Deux groupes de distribution alimentaire, Tang Palace Holdings et Xiao Nan Guo Restaurants Holdings, cotés à la Bourse de Hong Kong, ont averti en juillet que leurs résultats pâtissent de cette lutte contre les banquets ostentatoires et autres signes de richesse.
Tang Palace évoque "une série de règlements et de restrictions en faveur de la frugalité et contre les dépenses, promulguées par le gouvernement chinois" tandis que Xiao Nan Guo explique la baisse de son bénéfice au premier semestre par "la longue campagne d'austérité lancée par le gouvernement pour freiner les dépenses et les divertissements de luxe".
Les dirigeants chinois, à tous les niveaux de la hiérarchie, ont l'habitude d'organiser des réceptions onéreuses, autour de banquets au menu sans fin, le tout largement arrosé. Ces fêtes ont pour objet de consolider les relations d'affaires, graisser les roues du pouvoir et étaler sa richesse et son statut.
Les experts et les médias estiment à au moins 300 milliards de yuans (36,7 milliards d'euros) la somme consacrée chaque année à ces festins en Chine.
Devenu président en mars dernier, Xi Jinping s'est engagé à lutter contre la corruption endémique à tous les niveaux du gouvernement, un fléau, qui, selon lui, menace l'avenir du parti unique au pouvoir. La Commission centrale militaire a déjà interdit les grands banquets depuis fin 2012. Zhu Jiangnan, coordinateur des études sur la Chine à l'université de Hong Kong, note que les festins se trouvent dans "une zone grise" en matière de corruption.
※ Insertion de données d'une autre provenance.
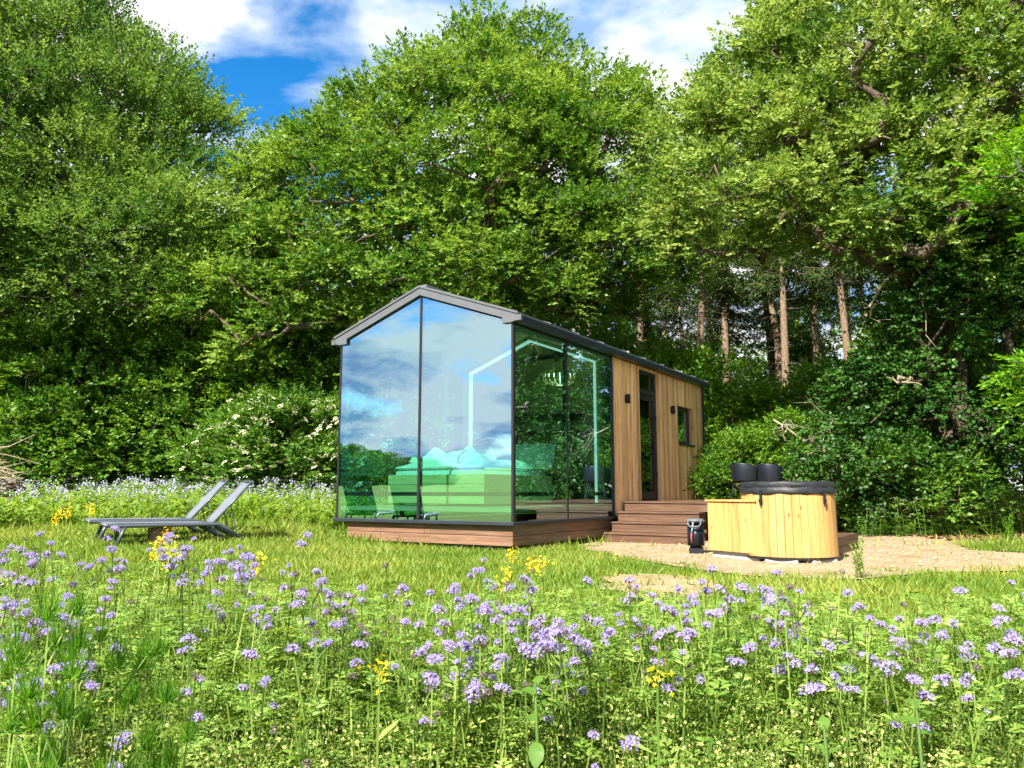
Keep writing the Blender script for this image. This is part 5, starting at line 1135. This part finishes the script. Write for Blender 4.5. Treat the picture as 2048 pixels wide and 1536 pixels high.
    # feathery mayweed
    def feather(seed, H):
        r2 = np.random.default_rng(seed); t = Tpl(); s = Tpl(); s.stick((0, 0, 0), (.005, 0, H), .0026, .0016)
        tufts = [(np.array([.005, 0, H]), .035)]
        for q in range(9):
            z = H * r2.uniform(.35, .9); a = r2.uniform(0, 6.28); e = np.array([math.cos(a) * .06, math.sin(a) * .06, z + r2.uniform(.02, .07)]); s.stick((0, 0, z), e, .0016, .001); tufts.append((e, r2.uniform(.02, .034)))
        for c, rad in tufts:
            for k in range(90):
                d = rdir(r2, 1)[0]; d[2] = abs(d[2]) * .9 - .25; d = nrm(d); b = c + d * rad * r2.uniform(0, .45) - UP * rad * .4; e = nrm(d + UP * .5 + r2.normal(0, .35, 3)); w_ = nrm(np.cross(e, r2.normal(size=3))) * .0009; t.quad([b - w_, b + w_, b + e * rad * r2.uniform(.6, 1.1)])
        V, F3, F4, _, _ = t.arr(); a = npmesh('leaves', V, [F3, F4], M['feather'], rnd=r2.random(len(F3) + len(F4))); V, F3, F4, _, _ = s.arr(); return a, npmesh('stem', V, [F3, F4], M['stem'], rnd=r2.random(len(F3) + len(F4)))
    fm = [feather(1, .42), feather(2, .32)]
    for (x, y, Y, k, lab) in [(105, 1205, 1.6, 0, 'tallest feathery green mayweed at the left foreground'), (165, 1262, 1.65, 0, 'feathery mayweed right of the tallest one at the left foreground'), (40, 1285, 1.6, 1, 'feathery mayweed at the far left picture edge'), (155, 1310, 1.6, 1, 'short feathery mayweed below the tallest one'), (240, 1300, 1.75, 1, 'feathery mayweed third from the left'), (290, 1300, 1.8, 1, 'feathery mayweed beside the lavender heads at the left'), (330, 1372, 1.8, 1, 'lowest rightmost feathery mayweed at the left foreground')]:
        X, Y_, Z = px(x, y, Y); b = gz(X, Y); s = (Z - b) / (.42 if k == 0 else .32); P = empty('mayweed_plant', (X, Y, b), rs.uniform(0, 6), lab, 'mayweed', 'feathery mayweed plants'); link('leaves', fm[k][0], P, scale=(s * .42, s * .42, s))['kind'] = 'stuff'; link('stem', fm[k][1], P, scale=(s * .42, s * .42, s))
    # groundsel with buds
    X, Y_, Z = px(125, 1480, 1.7); b = gz(X, 1.7); P = empty('budding_thistle', (X, 1.7, b), 0, 'pale budding weed with drooping seed heads at the lower left corner', 'weed')
    H = px(125, 1400, 1.7)[2] - b; MB().tube([(0, 0, -.02), (.004, 0, H * .6), (0, 0, H)], [.004, .0035, .0025], 7).obj('stem', M['stem'], P, smooth=True)
    bud = MB().lathe([(0, 0), (.006, .002), (.0085, .012), (.006, .024), (.009, .03), (0, .028)], 8).mesh('bud', M['pod'], smooth=True)
    for k in range(13):
        a = k * 2.4; r = .02 + .03 * rs.random(); z = H - .10 * rs.random(); p = (r * math.cos(a), r * math.sin(a), z); MB().tube([(0, 0, z - .05), (p[0] * .6, p[1] * .6, z - .012), p], .0014, 4).obj('stalk', M['stem'], P)
        link('bud', bud, P, p, (rs.normal(0, .5), rs.normal(0, .5), 0), (.55,) * 3)
    lm = heart(.09, .03, 7)
    for k in range(7): link('leaf', lm, P, (0, 0, H * (.3 + .09 * k)), (.5, 0, k * 2.4))
    # arching grass tufts
    for (x, y, Y, lab, n_, L) in [(960, 1530, 2.2, 'arching pale grass tuft at the bottom middle', 16, .55), (200, 1500, 2.1, 'dry arching grass tuft in the lower left corner', 14, .5), (1960, 1500, 2.1, 'arching grass tuft in the lower right corner', 12, .5)]:
        X, Y_, Z = px(x, y, Y); b = gz(X, Y); t = Tpl()
        for q in range(n_): a = rs.uniform(0, 6.28); t.blade((rs.normal(0, .015), rs.normal(0, .015), 0), (math.cos(a) * .55, math.sin(a) * .55, 1), L * rs.uniform(.6, 1.1), .009, 0, .5, 6)
        V, F3, F4, _, _ = t.arr(); tagp(link('grass_tuft', npmesh('grass_tuft', V, [F3, F4], M['grass'], rnd=rs.random(len(F4))), loc=(X, Y, b)), lab, 'grass', 'arching grass tufts')
    # leafy weed in the gravel beside the tub
    t = Tpl()
    for b_ in range(9):
        top = np.array([rs.normal(0, .05), rs.normal(0, .05), rs.uniform(.25, .45)]); t.stick((rs.normal(0, .03), rs.normal(0, .03), 0), top, .004, .002)
        for q in range(14): u = .15 + .85 * q / 14; a = q * 2.4; t.leaf(top * u, (math.cos(a), math.sin(a), .6), UP, .055, .02)
    V, F3, F4, _, _ = t.arr(); X, Y_, Z = px(1720, 1160, 7.75)
    tagp(link('gravel_weed', npmesh('gravel_weed', V, [F3, F4], M['herb'], rnd=rs.random(len(F4))), loc=(X, 7.75, 0)), 'upright leafy weed growing at the gravel edge right of the tub', 'weed')
    V2 = V * [1.3, 1.3, 1.2]; tagp(link('gravel_weed', npmesh('gravel_weed', V2, [F3, F4], M['feather'], rnd=rs.random(len(F4))), loc=(8.2, 13.1, gz(8.2, 13.1))), 'bushy green weed on the grass wedge at the right edge', 'weed')
special_plants()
"En Chine, le terme +corruption+ (fubai) évoque non seulement les pots-de-vins, les détournements de fonds, mais aussi les tendances jugées peu saines, telles que (les dépenses) extravagantes et le gaspillage", explique-t-elle à l'AFP.
Pour Wong Hiu-wan, qui vend des nids d'hirondelle, un ingrédient de luxe utilisé depuis des siècles dans la cuisine asiatique, la baisse de ses ventes s'explique par les directives de Pékin. "On doit compter à présent sur la clientèle locale car les commandes des hôtels et restaurants du continent ont chuté", dit-il.
Mais beaucoup soulignent que ces mets commençaient à souffrir d'un désamour des gourmets, bien avant que les banquets soient proscrits. "Les Chinois se tournent de plus en plus vers des mets occidentaux, et plus respectueux de l'environnement, délaissant ainsi les ormeaux et les ailerons de requin", note Ren Guoqiang, analyste au cabinet de consultants Roland Berger & Partner. La dégustation des ailerons de requin notamment est vivement critiquée par les associations de défense de l'environnement.
Bruce Shou, un gastronome chinois de Hangzhou, qui se rend souvent à Hong Kong, acquiesce. "Les sashimis, les steaks, le foie gras m'attirent plus. Les ormeaux me paraissent comme des plats démodés et bureaucratiques", déclare-t-il.